How to Build a Winning Management Team (Hint: It’s Not Just About Talent)

You don’t build a winning management team by hoarding talent like trophies on a shelf. You build one by paying attention to the things most people overlook, how someone reacts when the power goes out, when a guest screams at them for something out of their control, or when a team member starts quietly falling apart mid-shift.

A résumé can’t tell you how someone leads under pressure. A good interview won’t always show you how someone steps in for a coworker who's drowning without being asked. But those are the moments that build culture, not strategy slides or vision statements.

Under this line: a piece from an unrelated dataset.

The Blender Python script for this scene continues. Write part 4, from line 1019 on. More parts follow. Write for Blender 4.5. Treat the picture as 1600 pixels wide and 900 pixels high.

Look for Alignment Before Experience

I’ve said it before, and I’ll keep saying it: I’ve hired people with stacked credentials who fell apart the second they had to handle a no-show housekeeper and a lobby full of check-ins. And I’ve promoted hourly team members who led with grit, heart, and discipline, because they understood what it meant to show up for a team and not just a title.

It’s not about who’s the most polished, it’s about who’s aligned. Aligned with your values. Aligned with the work ethic and attitude your business needs. You can teach someone how to write a forecast. It’s a lot harder to teach ownership.

Traits That Matter (More Than People Think)

Coachability. I’ll take the person who says “I hadn’t thought of that, thank you” over the one who pretends to already know everything, every single time. Ego kills progress. Humility fuels growth.

Follow-through. It’s easy to talk big in meetings. I want to see who actually follows up with the night auditor, solves the issue they brought up, and circles back. Words are cheap. The exhibition is gold.

Situational awareness. I once had a manager who could sense when tension was building in the break room and handled it before it turned into a blowout. That’s leadership. It’s not about fixing things after the fact, it’s reading the room, responding in real time, and showing your team you’re present.

The ability to disagree respectfully. A great management team doesn’t agree on everything. If they do, someone’s playing it too safe. You want people who’ll challenge you, who’ll see around your blind spots. The key? They do it without turning it into a turf war.

Promote From Within, But with Intention

Promoting from within is powerful. It shows your team there’s a path forward. But here’s where people get it wrong: promoting someone before they’re ready and calling it “development.” That’s not a favor. It’s sabotage.

A winning team requires that each person understands not just how to do their job, but how to elevate everyone around them. That only happens when leaders take responsibility for developing replacements before they advance. If you’re not leaving your role stronger than you found it, you're not leading. You’re just passing the buck.

Accountability is Love

I don’t coddle my managers. And I don’t want them coddling their teams either. Accountability is not punishment. It’s how we show respect. It’s how we say, “I believe in you enough to expect more.”

When something goes wrong, I don’t want finger-pointing. I want problem-solving. I want people who say, “We dropped the ball. Here’s how we’re fixing it.” That kind of ownership builds trust fast.

Let Them Lead

The hardest part for some GMs? Letting go. You can’t build a strong team if you’re hovering over every decision or jumping in to play the hero. Let your managers lead. Let them make mistakes. Let them learn the hard way sometimes. Just make sure they know you’ve got their back when they do.

Trust is the oxygen of a winning team. Without it, everything suffocates.

Food for Thought

If you want a management team that wins, you have to stop looking for perfection and start looking for potential. Then nurture the hell out of it.

And remember leadership is a behavior, not a job title. Hire and promote accordingly.